Editorial: Florida's Jim Crow governor

Darn those federal judges. Just as Gov. Rick Scott plans to spend April launching his U.S. Senate campaign, the courts are requiring that the governor and Cabinet create a constitutional plan before the end of the month for restoring the voting rights of felons. If the governor hadn't so cavalierly ignored U.S. District Judge Mark Walker's earlier order, he wouldn't be in this pickle and hundreds of thousands of Floridians would be looking forward to being participants again in democracy.

Perhaps the judge finally has the attention of the governor, Attorney General Pam Bondi, Chief Financial Officer Jimmy Patronis and Agriculture Commissioner Adam Putnam. They all but ignored Walker's February ruling declaring unconstitutional the state's arbitrary system of restoring voting rights to a tiny number of felons each year and ordering them to create a new system. Last week, the judge issued a permanent injunction against using the current process and ordered the governor and Cabinet to propose a fairer one by April 26. The clock is again ticking, and the governor's spokesman still is whining about judicial interference.

Nothing could be further from the truth. The judge makes clear (again) in his latest order that the court "is not the Vote-Restoration Czar. It does not pick and choose who may receive the right to vote and who may not.'' That is the responsibility of Florida's elected leaders, and it is their obligation to create a legal process for restoring the rights of felons. The governor and Cabinet haven't just failed. They have willfully refused.

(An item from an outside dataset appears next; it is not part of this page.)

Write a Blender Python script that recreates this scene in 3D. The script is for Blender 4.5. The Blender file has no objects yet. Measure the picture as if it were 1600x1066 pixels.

The clemency system Florida has used for decades is an arbitrary relic of the past, traced all the way back to the post-Civil War state constitution and the Jim Crow era of multiple racist efforts to discriminate against black former slaves. Under Scott, the process forced felons to wait at least five years after completing their sentences to apply to have their rights restored to the governor and Cabinet sitting as the clemency board. The governor is required to be on the prevailing side, and petitions are considered just four times a year. The wait can take untold years and there is a backlog of thousands of cases. No wonder Walker previously found such an arbitrary system with "mythical'' standards violates the First Amendment rights of free association and free expression.

While leaving it to the governor and Cabinet to create a constitutional system for restoring the voting rights of felons, the judge offers some constructive direction. He requires that a new system be based on specific, neutral criteria and provide specific time constraints. He suggests that no felon's wait for the restoration of rights stretch beyond one election cycle, or four years. And he warns that the earlier suggestion by the governor and Cabinet that perhaps Florida should not have any process for restoring the right to vote would be illegal.

About 1.5 million Floridians who are felons are prohibited from voting, nearly a quarter of all Americans who find themselves in that situation. Floridians know that's fundamentally unfair. A citizens' initiative has placed a constitutional amendment on the November ballot that would require the automatic restoration of voting rights for most felons after they have completed their sentences, and opinion polls show most voters support it. It's the elected leaders of this state who are clinging to the past and an unconstitutional system, not the voters.

A federal judge has given the governor and the Cabinet one last chance to finally step out of the Jim Crow era. They can create a fairer system for the restoration of voting rights for felons, or they can continue to arrogantly defy the courts and complain about activist judges. History tells us the second course tends not to work and leaves a permanent stain on the records of politicians who refuse to abandon the discriminatory practices of the past.